--- start of Dataset content ---

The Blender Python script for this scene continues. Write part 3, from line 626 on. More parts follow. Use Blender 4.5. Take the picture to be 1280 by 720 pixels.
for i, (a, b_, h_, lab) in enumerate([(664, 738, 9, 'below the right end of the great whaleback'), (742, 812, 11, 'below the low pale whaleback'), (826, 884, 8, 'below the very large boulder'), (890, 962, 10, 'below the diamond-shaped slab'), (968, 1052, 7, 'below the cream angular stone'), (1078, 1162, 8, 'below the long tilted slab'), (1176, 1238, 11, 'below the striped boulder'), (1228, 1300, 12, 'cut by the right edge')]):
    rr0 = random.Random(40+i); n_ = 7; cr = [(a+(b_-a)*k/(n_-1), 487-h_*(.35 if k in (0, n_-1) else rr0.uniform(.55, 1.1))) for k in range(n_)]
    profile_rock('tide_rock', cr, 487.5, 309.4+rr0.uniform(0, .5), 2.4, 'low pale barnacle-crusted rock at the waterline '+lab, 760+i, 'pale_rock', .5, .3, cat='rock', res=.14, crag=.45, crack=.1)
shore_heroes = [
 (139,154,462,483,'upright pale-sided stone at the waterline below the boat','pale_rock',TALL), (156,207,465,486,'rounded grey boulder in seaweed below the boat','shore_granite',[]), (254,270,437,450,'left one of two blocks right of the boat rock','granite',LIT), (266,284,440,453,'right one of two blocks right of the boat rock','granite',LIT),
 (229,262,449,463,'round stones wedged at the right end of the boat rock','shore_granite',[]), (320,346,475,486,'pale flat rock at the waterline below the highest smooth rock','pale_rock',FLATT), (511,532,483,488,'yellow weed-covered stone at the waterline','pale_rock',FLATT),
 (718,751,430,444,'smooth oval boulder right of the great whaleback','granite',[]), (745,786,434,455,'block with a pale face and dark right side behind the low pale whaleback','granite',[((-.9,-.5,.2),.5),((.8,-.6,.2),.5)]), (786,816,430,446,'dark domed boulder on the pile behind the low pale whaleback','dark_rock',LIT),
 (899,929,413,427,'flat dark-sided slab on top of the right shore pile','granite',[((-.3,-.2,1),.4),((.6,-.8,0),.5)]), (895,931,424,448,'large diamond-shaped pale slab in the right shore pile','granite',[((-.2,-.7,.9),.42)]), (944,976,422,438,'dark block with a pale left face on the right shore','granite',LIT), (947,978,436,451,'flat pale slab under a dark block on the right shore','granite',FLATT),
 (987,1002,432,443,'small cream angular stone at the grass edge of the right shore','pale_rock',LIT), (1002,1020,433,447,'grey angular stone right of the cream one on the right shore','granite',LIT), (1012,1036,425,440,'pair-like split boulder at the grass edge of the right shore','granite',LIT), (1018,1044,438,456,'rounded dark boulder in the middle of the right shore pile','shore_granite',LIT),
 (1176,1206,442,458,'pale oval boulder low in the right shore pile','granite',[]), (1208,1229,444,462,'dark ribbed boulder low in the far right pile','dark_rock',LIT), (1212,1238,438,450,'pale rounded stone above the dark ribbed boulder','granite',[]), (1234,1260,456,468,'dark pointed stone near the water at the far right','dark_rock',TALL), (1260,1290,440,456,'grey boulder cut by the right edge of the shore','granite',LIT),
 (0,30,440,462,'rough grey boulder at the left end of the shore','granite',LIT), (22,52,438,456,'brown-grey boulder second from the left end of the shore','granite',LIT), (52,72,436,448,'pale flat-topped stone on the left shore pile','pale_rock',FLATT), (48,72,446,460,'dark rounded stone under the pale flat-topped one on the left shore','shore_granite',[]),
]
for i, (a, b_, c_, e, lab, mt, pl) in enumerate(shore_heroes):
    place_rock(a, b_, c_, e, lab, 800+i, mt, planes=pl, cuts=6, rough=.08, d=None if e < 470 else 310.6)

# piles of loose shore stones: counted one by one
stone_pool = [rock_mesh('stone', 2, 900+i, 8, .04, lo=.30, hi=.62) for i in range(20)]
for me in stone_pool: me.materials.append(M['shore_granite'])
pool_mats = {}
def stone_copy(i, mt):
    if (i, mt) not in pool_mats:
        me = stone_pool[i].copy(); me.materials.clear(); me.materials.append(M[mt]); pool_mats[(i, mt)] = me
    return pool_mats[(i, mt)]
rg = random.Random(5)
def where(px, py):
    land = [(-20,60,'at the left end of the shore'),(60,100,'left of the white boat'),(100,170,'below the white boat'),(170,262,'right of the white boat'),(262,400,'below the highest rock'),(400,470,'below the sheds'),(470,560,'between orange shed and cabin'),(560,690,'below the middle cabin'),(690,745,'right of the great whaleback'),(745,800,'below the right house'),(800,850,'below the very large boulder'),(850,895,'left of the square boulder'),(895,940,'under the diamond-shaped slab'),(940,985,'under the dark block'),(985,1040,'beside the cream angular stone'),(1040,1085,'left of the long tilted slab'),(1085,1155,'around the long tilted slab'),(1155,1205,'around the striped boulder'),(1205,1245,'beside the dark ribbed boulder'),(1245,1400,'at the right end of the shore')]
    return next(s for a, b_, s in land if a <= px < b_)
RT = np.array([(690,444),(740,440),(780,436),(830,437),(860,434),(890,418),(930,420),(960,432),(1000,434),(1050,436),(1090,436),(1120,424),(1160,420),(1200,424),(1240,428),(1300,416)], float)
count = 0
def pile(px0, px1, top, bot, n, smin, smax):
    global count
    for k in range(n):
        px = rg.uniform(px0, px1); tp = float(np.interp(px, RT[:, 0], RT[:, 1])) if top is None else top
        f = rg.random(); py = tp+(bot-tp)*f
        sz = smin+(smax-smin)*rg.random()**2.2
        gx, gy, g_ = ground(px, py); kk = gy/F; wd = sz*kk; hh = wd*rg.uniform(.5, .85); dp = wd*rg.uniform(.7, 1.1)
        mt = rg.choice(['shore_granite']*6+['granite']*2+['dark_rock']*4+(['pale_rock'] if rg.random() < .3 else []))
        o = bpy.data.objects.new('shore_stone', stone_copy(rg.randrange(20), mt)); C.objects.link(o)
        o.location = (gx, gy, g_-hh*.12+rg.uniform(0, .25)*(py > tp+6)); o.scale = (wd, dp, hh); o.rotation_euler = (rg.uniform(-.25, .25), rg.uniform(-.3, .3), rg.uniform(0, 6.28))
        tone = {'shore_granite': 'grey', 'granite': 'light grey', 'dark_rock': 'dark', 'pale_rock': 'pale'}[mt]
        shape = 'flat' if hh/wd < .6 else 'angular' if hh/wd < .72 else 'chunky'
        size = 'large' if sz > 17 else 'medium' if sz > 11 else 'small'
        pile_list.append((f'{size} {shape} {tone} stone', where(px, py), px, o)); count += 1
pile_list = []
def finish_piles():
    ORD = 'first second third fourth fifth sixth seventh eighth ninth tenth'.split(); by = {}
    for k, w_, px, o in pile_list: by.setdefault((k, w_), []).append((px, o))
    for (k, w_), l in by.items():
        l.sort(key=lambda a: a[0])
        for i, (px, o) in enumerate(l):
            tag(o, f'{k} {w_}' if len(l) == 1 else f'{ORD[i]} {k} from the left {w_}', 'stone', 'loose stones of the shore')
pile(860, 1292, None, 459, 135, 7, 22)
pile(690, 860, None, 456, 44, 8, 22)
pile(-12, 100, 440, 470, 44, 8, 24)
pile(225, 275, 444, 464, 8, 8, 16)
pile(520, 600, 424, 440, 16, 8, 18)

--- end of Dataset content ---

## What to do
Pick out the lines above that hold the string "from" and show them.

## Written response
The Blender Python script for this scene continues. Write part 3, from line 626 on. More parts follow. Use Blender 4.5. Take the picture to be 1280 by 720 pixels.
 (0,30,440,462,'rough grey boulder at the left end of the shore','granite',LIT), (22,52,438,456,'brown-grey boulder second from the left end of the shore','granite',LIT), (52,72,436,448,'pale flat-topped stone on the left shore pile','pale_rock',FLATT), (48,72,446,460,'dark rounded stone under the pale flat-topped one on the left shore','shore_granite',[]),
            tag(o, f'{k} {w_}' if len(l) == 1 else f'{ORD[i]} {k} from the left {w_}', 'stone', 'loose stones of the shore')